O terceiro ano costuma ser aquele em que os
governos começam a colher. O próprio Lula fez discursos e deu entrevistas ao
longo deste semestre anunciando a safra do segundo biênio. Agora está sendo
convencido de que a colheita deve ser adiada para o último ano de seu governo
sob pena de o juro, em contínua elevação, inviabilizar a retomada do
crescimento e os resultados que pretende.

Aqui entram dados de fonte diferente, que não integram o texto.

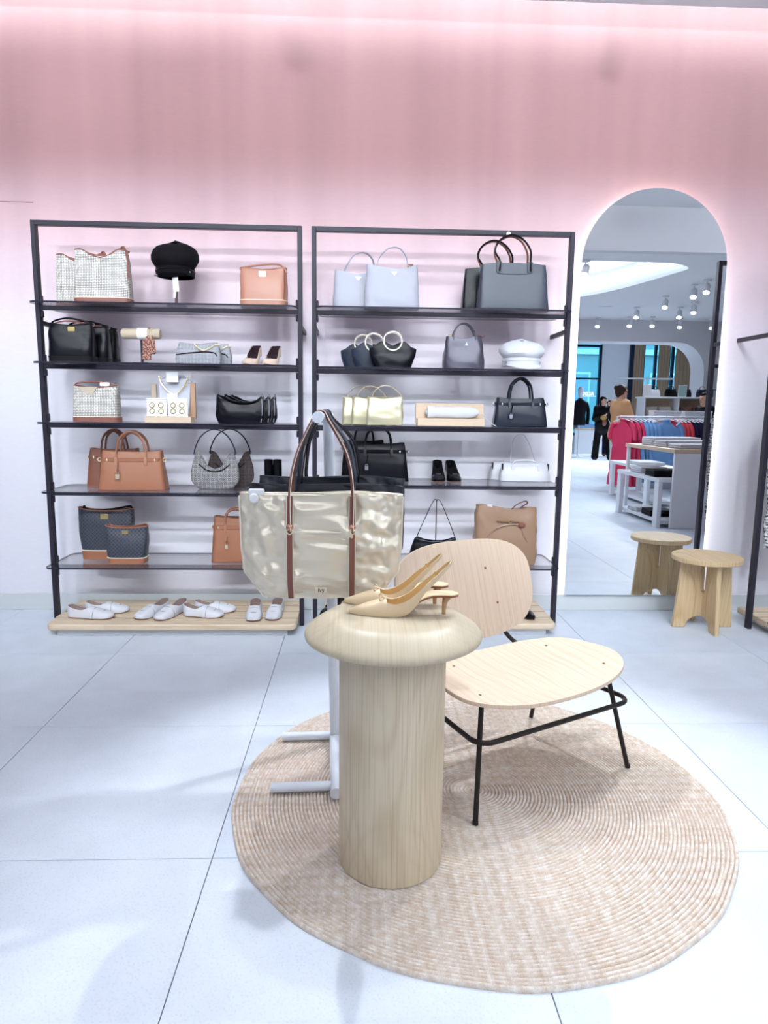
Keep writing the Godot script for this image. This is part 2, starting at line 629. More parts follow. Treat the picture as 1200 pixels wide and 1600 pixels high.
func make_materials() -> void:
	mat("white_metal", rgb(232, 234, 238), 0.45)
	mat("lamp_glow", Color(1.0, 0.99, 0.96), 0.5, 0.0, {"e": 12.0})
	mat("cove_glow", Color(0.92, 0.98, 1.0), 0.5, 0.0, {"e": 2.2})
	mat("halo_glow", Color(1.0, 0.97, 0.93), 0.5, 0.0, {"e": 3.0})
	mat("recess_glow", Color(0.95, 0.98, 1.0), 0.5, 0.0, {"e": 0.7})
	mat("recess_led", Color(0.96, 0.99, 1.0), 0.5, 0.0, {"e": 2.2})
	var n1 := noise(11, 0.02, 4)
	var n2 := noise(12, 0.35, 2)
	var plaster := tex(256, 256, func(x, y):
		var a: float = 0.5 + n1.get_noise_2d(x, y) * 0.3 + n2.get_noise_2d(x, y) * 0.2
		return Color(a, a, a))
	# the display wall: painted pink at the top, fading to a lavender white
	var stops := [[0.0, Color8(226, 223, 232)], [1.35, Color8(226, 222, 231)], [1.75, Color8(226, 214, 224)], [2.1, Color8(221, 198, 205)], [2.45, Color8(219, 184, 188)], [2.85, Color8(216, 167, 166)], [4.0, Color8(215, 166, 167)]]
	var scallop_streak := noise(5, 0.05, 3)  # faint upright light scallops, painted into the upper wall colour
	var paint := tex(256, 512, func(x, y):
		var h: float = 4.0 * (1.0 - y / 511.0)
		var c: Color = stops[0][1]
		for i in stops.size() - 1:
			if h >= stops[i][0]:
				c = (stops[i][1] as Color).lerp(stops[i + 1][1], smoothstep(0.0, 1.0, (h - stops[i][0]) / (stops[i + 1][0] - stops[i][0])))
		var k: float = 1.0 + scallop_streak.get_noise_2d(x * 1.6, y * 0.03) * 0.045 * smoothstep(1.2, 2.4, h) + n2.get_noise_2d(x * 3.0, y * 3.0) * 0.012
		return Color(c.r * k, c.g * k, c.b * k))
	mat("wall_paint", Color.WHITE, 0.85, 0.0, {"tex": paint, "uv": true, "scale": 1.0, "off": Vector3.ZERO})
	mat("white_wall", rgb(226, 226, 230), 0.85, 0.0, {"bump": plaster, "scale": 1.5, "bs": 0.05})
	mat("ceiling_white", rgb(238, 240, 243), 0.9)
	mat("soffit_grey", rgb(224, 225, 230), 0.9)
	mat("skirting", rgb(205, 208, 210), 0.5, 0.0, {"bump": plaster, "scale": 2.0, "bs": 0.03})
	var n3 := noise(21, 0.012, 5)
	var n4 := noise(22, 0.5, 1)
	for i in 3:
		var b: Color = [Color8(214, 220, 232), Color8(211, 218, 231), Color8(217, 222, 233)][i]
		var ft := tex(256, 256, func(x, y):
			var k: float = 1.0 + n3.get_noise_2d(x + i * 300, y) * 0.03 + minf(0.0, n4.get_noise_2d(x, y + i * 77) + 0.35) * 0.12
			return Color(b.r * k, b.g * k, b.b * k))
		mat("floor_tile_%s" % ["cool", "plain", "pale"][i], Color.WHITE, 0.42, 0.0, {"tex": ft, "scale": 1.15, "world": true})
	mat("navy_frame", rgb(24, 38, 62), 0.4)
	mat("brown_board", rgb(150, 124, 98), 0.6)
	mat("pane_glass", rgb(60, 150, 170), 0.02, 0.0, {"alpha": 0.12})
	mat("brass_screw", rgb(120, 100, 70), 0.4, 0.6)
	mat("copper_screw", rgb(120, 52, 40), 0.5)
	mat("copper_rivet", rgb(208, 150, 130), 0.25, 0.8)
	mat("stand_white", rgb(226, 230, 240), 0.4)
	mat("grout", rgb(172, 174, 182), 0.9)
	mat("black_steel", rgb(46, 43, 54), 0.38, 0.0, {"bump": plaster, "scale": 6.0, "bs": 0.02})
	mat("chair_steel", rgb(44, 38, 36), 0.42)
	mat("smoked_glass", rgb(120, 122, 136), 0.03, 0.0, {"alpha": 0.05})
	mat("glass_edge", rgb(36, 34, 48), 0.15)
	mat("mirror_silver", rgb(238, 241, 244), 0.0, 1.0)
	mat("mirror_back", rgb(200, 200, 200), 0.6)
	# oak: streaks along v, cathedral figure, fine pores
	var o1 := noise(31, 1.0, 3)
	var o2 := noise(32, 1.0, 2)
	var o3 := noise(33, 1.0, 1)
	var oak := func(base: Color, dark: Color, sd: float, fig: float) -> Callable:
		return func(x, y):
			var u: float = x / 512.0
			var w: float = y / 512.0
			var ph: float = u * 24.0 + o2.get_noise_2d(u * 1.4 + sd, w * 0.55) * 6.0 * fig
			var k: float = 0.5 + 0.5 * sin(ph * TAU)
			k = pow(k, 5.0) * 0.55 * (0.6 + 0.6 * o2.get_noise_2d(u * 5.0, w * 1.5 + sd))
			k += (o1.get_noise_2d(u * 40.0 + sd, w * 0.8) * 0.5 + 0.5) * 0.22
			var pore: float = maxf(0.0, o3.get_noise_2d(u * 130.0, w * 1.6 + sd) - 0.05)
			return base.lerp(dark, clampf(k + pore * 0.8, 0.0, 1.25))
	mat("table_oak", Color.WHITE, 0.5, 0.0, {"tex": tex(512, 512, oak.call(Color8(214, 198, 172), Color8(182, 160, 130), 3.0, 1.0)), "scale": 1.25, "off": Vector3(0.5, 0.02, 0.5)})
	mat("tabletop_oak", Color.WHITE, 0.42, 0.0, {"tex": tex(512, 512, oak.call(Color8(198, 184, 160), Color8(178, 160, 132), 8.0, 0.6)), "scale": 1.1, "off": Vector3(0.5, 0.1, 0.5)})
	mat("chair_ply", Color.WHITE, 0.5, 0.0, {"tex": tex(512, 512, oak.call(Color8(224, 202, 180), Color8(206, 176, 150), 14.0, 0.5)), "scale": 1.15})
	mat("ply_edge", rgb(214, 178, 140), 0.6)
	mat("stool_oak", Color.WHITE, 0.5, 0.0, {"tex": tex(512, 512, oak.call(Color8(214, 188, 150), Color8(184, 150, 106), 19.0, 0.8)), "scale": 1.4})
	mat("board_oak", Color.WHITE, 0.5, 0.0, {"tex": tex(512, 256, func(x, y): return oak.call(Color8(222, 202, 176), Color8(198, 172, 142), 25.0, 0.6).call(y * 2.0, x)), "scale": 0.8, "off": Vector3(0.3, 0.1, 0.2)})
	mat("groove_shade_brown", rgb(104, 84, 66), 0.8)  # shade of the board grooves, put into a flat brown
	mat("plinth_white", rgb(228, 230, 236), 0.6)
	# leather and cloth
	var l1 := noise(41, 0.09, 3)
	var grain := tex(128, 128, func(x, y):
		var a: float = 0.5 + l1.get_noise_2d(x * 4.0, y * 4.0) * 0.5
		return Color(a, a, a))
	var lb := {"bump": grain, "scale": 9.0, "bs": 0.05}
	mat("black_leather", rgb(10, 10, 18), 0.27, 0.0, lb)
	mat("black_patent", rgb(10, 10, 15), 0.14)
	mat("black_matte", rgb(14, 13, 18), 0.6, 0.0, lb)
	mat("black_suede", rgb(13, 10, 15), 0.9)
	mat("slate_leather", rgb(50, 55, 69), 0.42, 0.0, lb)
	mat("pewter_leather", rgb(72, 68, 82), 0.32, 0.25, lb)
	mat("lavender_leather", rgb(160, 160, 172), 0.5, 0.0, lb)
	mat("tan_leather", rgb(172, 118, 98), 0.36, 0.0, lb)
	mat("cognac_leather", rgb(154, 99, 71), 0.42, 0.0, lb)
	mat("dark_cognac", rgb(122, 72, 54), 0.45, 0.0, lb)
	mat("trim_brown", rgb(132, 80, 68), 0.45, 0.0, lb)
	mat("taupe_leather", rgb(146, 114, 91), 0.34, 0.0, lb)
	mat("gold_leather", rgb(236, 226, 190), 0.26, 0.7, {"bump": grain, "scale": 9.0, "bs": 0.02})
	mat("tote_gold", rgb(230, 218, 198), 0.28, 0.35, {"bump": grain, "scale": 5.0, "bs": 0.03})
	mat("tote_black", rgb(52, 53, 60), 0.5, 0.0, lb)
	mat("cream_edge", rgb(236, 226, 210), 0.5)
	mat("white_leather", rgb(212, 211, 218), 0.42, 0.0, lb)
	mat("white_cloth", rgb(208, 208, 216), 0.9, 0.0, {"rim": 0.3})
	mat("white_card", rgb(240, 240, 242), 0.7)
	mat("nude_leather", rgb(218, 192, 156), 0.32, 0.0, lb)
	mat("nude_lining", rgb(212, 172, 116), 0.5)
	mat("beige_leather", rgb(224, 200, 184), 0.4, 0.0, lb)
	mat("red_sole", rgb(150, 74, 44), 0.5)
	mat("taupe_lining", rgb(146, 122, 116), 0.7)
	mat("dark_lining", rgb(48, 32, 38), 0.8)
	mat("brown_sole", rgb(140, 98, 80), 0.6)
	mat("gold_metal", rgb(226, 200, 140), 0.25, 1.0)
	mat("pale_gold", rgb(238, 226, 196), 0.3, 0.8)
	mat("silver_metal", rgb(214, 216, 222), 0.25, 1.0)
	mat("clear_acrylic", rgb(235, 240, 245), 0.05, 0.0, {"alpha": 0.25})
	mat("paper_tag", rgb(222, 226, 232), 0.6)
	mat("grey_velvet", rgb(196, 196, 206), 0.8)
	mat("wood_block", rgb(208, 184, 160), 0.6)
	mat("wood_panel", rgb(190, 150, 122), 0.6)
	mat("taupe_pad", rgb(186, 170, 150), 0.7)
	# patterned cloths
	var n6 := noise(51, 0.9, 1)
	mat("woven_cream", Color.WHITE, 0.65, 0.0, {"tex": tex(64, 64, func(x, y):
		var cx := int(x / 8)
		var cy := int(y / 8)
		var over := (cx + cy) % 2 == 0
		var a: float = (x % 8) / 7.0 - 0.5
		var b: float = (y % 8) / 7.0 - 0.5
		var k: float = 1.0 - 0.5 * pow(absf(b if over else a) * 2.0, 4.0) - 0.3 * pow(absf(a if over else b) * 2.0, 6.0)
		var c := Color8(238, 232, 226).lerp(Color8(206, 198, 192), 0.0 if over else 0.7)
		return Color(c.r * k, c.g * k, c.b * k)), "scale": 14.0})
	mat("monogram", Color.WHITE, 0.4, 0.0, {"tex": tex(64, 64, func(x, y):
		var a: float = absf(fmod(x + y, 32.0) - 16.0)
		var b: float = absf(fmod(x - y + 64.0, 32.0) - 16.0)
		var k: float = 0.75 if a < 2.6 or b < 2.6 else (0.55 if absf(a - 9.0) < 1.6 and absf(b - 9.0) < 4.5 else 0.0)
		return Color8(34, 36, 48).lerp(Color8(150, 152, 166), k * 0.62)), "scale": 22.0})
	var tweed := func(dark: Color, light: Color, amt: float) -> Callable:
		return func(x, y):
			var k: float = (0.5 if (int(x / 4) + int(y / 4)) % 2 == 0 else 0.0) + n6.get_noise_2d(x * 1.3, y * 1.3) * 0.8
			if int(x) % 16 < 3 or int(y) % 16 < 3:
				k += 0.35
			return dark.lerp(light, clampf(k * amt + 0.15, 0.0, 1.0))
	mat("grey_tweed", Color.WHITE, 0.9, 0.0, {"tex": tex(64, 64, tweed.call(Color8(92, 92, 102), Color8(206, 206, 210), 1.0)), "scale": 13.0})
	mat("check_tweed", Color.WHITE, 0.9, 0.0, {"tex": tex(64, 64, tweed.call(Color8(60, 58, 64), Color8(190, 186, 184), 0.95)), "scale": 10.0})
	mat("dark_tweed", Color.WHITE, 0.9, 0.0, {"tex": tex(64, 64, tweed.call(Color8(26, 22, 26), Color8(110, 92, 88), 0.7)), "scale": 11.0})
	mat("red_pattern", Color.WHITE, 0.7, 0.0, {"tex": tex(64, 64, func(x, y): return Color8(106, 46, 40).lerp(Color8(176, 140, 120), 1.0 if n6.get_noise_2d(x * 0.14, y * 0.14) > 0.12 else 0.0)), "scale": 11.0})
	mat("bw_pattern", Color.WHITE, 0.8, 0.0, {"tex": tex(64, 64, func(x, y): return Color8(40, 38, 44).lerp(Color8(230, 228, 226), 1.0 if n6.get_noise_2d(x * 0.16, y * 0.16) > -0.05 else 0.0)), "scale": 5.0})
	mat("silver_edge", rgb(150, 152, 162), 0.35)
	mat("stem_red", rgb(70, 22, 28), 0.5)
	mat("ink_leather", rgb(34, 42, 58), 0.4, 0.0, lb)
	mat("seam_grey", rgb(150, 150, 158), 0.7)
	mat("insole_pale", rgb(226, 202, 166), 0.5)
	mat("heel_nude", rgb(184, 146, 106), 0.4)
	mat("pink_cloth", rgb(214, 48, 92), 0.7)
	mat("red_cloth", rgb(206, 58, 70), 0.7)
	mat("denim_blue", rgb(112, 156, 206), 0.8)
	mat("navy_cloth", rgb(28, 28, 60), 0.8)
	mat("teal_card", rgb(170, 200, 196), 0.6)
	mat("facade", rgb(96, 128, 132), 0.9)
	mat("facade_pale", rgb(150, 176, 180), 0.8)
	mat("facade_glass", rgb(60, 110, 130), 0.1)
	mat("letter_white", Color(1.0, 1.0, 1.0), 0.5, 0.0, {"e": 1.2})
	mat("skin", rgb(206, 160, 136), 0.55)
	mat("hair_black", rgb(22, 18, 20), 0.5)
	mat("hair_brown", rgb(48, 30, 28), 0.5)
	mat("lip_red", rgb(170, 84, 80), 0.5)
	mat("orange_cloth", rgb(198, 148, 104), 0.8)
	mat("pale_trouser", rgb(214, 214, 210), 0.8)
	mat("tan_plush", rgb(170, 132, 70), 0.9)
	mat("black_gloss", rgb(34, 38, 50), 0.22, 0.0, lb)
	# jute braid: the tone changes from stitch to stitch
	var j1 := noise(61, 0.5, 2)
	var j2 := noise(62, 0.06, 2)
	mat("jute", Color.WHITE, 0.95, 0.0, {"tex": tex(256, 256, func(x, y):
		var k: float = 0.45 + j1.get_noise_2d(x * 1.7, y * 1.7) * 0.55 + j2.get_noise_2d(x, y) * 0.5
		return Color8(236, 230, 226).lerp(Color8(186, 158, 134), clampf(k, 0.0, 1.0))), "scale": 2.2})
	mat("jute_edge", rgb(216, 200, 182), 0.95)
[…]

Na sexta-feira, durante a cerimônia dos cinco
anos de sua saída da prisão, com religiosos de várias denominações que lá
estiveram, pareceu angustiado. A pessoas de seu círculo, não revelou motivos
distintos daqueles que tem exposto nos últimos dias: não aceitará que a corda
arrebente de um lado só, a da massa de eleitores de baixa renda do seu
eleitorado cativo.
É só olhar para a trajetória do déficit
fiscal ao longo deste ano para se atestar a dificuldade de Lula em equilibrar
os novos gastos distribuindo perdas e danos. Além disso, novas receitas como a
decorrente das mudanças no Conselho Administrativo de Recursos Fiscais (Carf)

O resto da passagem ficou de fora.